John Cameron on being ABC Director of Drama 1970

From here:

I  became Director of Television Drama early in 1970. When I had been servicing drama productions in my early career, I noticed that producers tended to select foreign scripts for production. In one way this made sense, as the producer could be sure that he was working on a proven product, but it limited the scope for local writers to deal with local themes. Moreover, we could buy productions of overseas scripts for a fraction of the cost of mounting our own production. I resolved that, from the moment I took over, any production mounted with our own money, would be by an Australian writer.

Thanks to David Goddard, who had preceeded me as Director of TV Drama, the ABC had the nucleus of a drama film unit, but some inescapable film problems and bad luck had resulted in cost overruns and there were strong moves to close it down and restrict TV drama to electronically taped shows with filmed inserts. Such productions were not subject to the vagaries of the weather, nor to the costs of routinely operating away from the studio base. If we wanted to retain the advantages of drama in actual locations and to avoid the limitations of live editing, we had to find ways of reducing the cost of filming to the ABC.

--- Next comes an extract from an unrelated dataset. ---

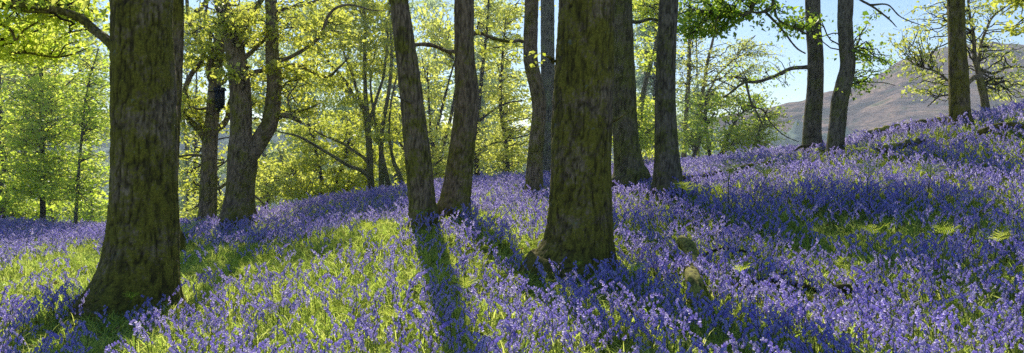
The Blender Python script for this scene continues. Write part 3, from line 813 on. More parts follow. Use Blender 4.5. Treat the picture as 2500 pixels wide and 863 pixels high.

While increased efficiency might have a marginal effect, the only real solution was to find partners to bear some of the costs. The BBC was the obvious first choice as a source of funds for joint ventures, but the BBC rightly believed that it could do what it did better than anyone else, and, at that time, it too was starting to explore ways of raising money to keep its staff fully occupied.

While living in London, I got to know Ian Warren and Tom Donald, the co-directors of Global Television, who handled the ABC’s purchases and sales with European commercial organisations. As selling agents for our productions, it made sense for them to make their job easier by enhancing the product they were to sell.

Money for our productions could come in two ways. One way was for a purchaser to buy “off the plan”, getting a better deal than if he waited to buy the finished product. The other was to invest in the production and have a creative input in the production process. As the ABC was a substantial purchaser of productions from other television networks, Global had a useful lever to encourage reciprocal purchases of our productions. Global also had a production arm of their own in Portland Productions. Over the years we were to do a number of joint productions with Portland Productions. In these, as with the BBC, we had to surrender ultimate artistic control in the product.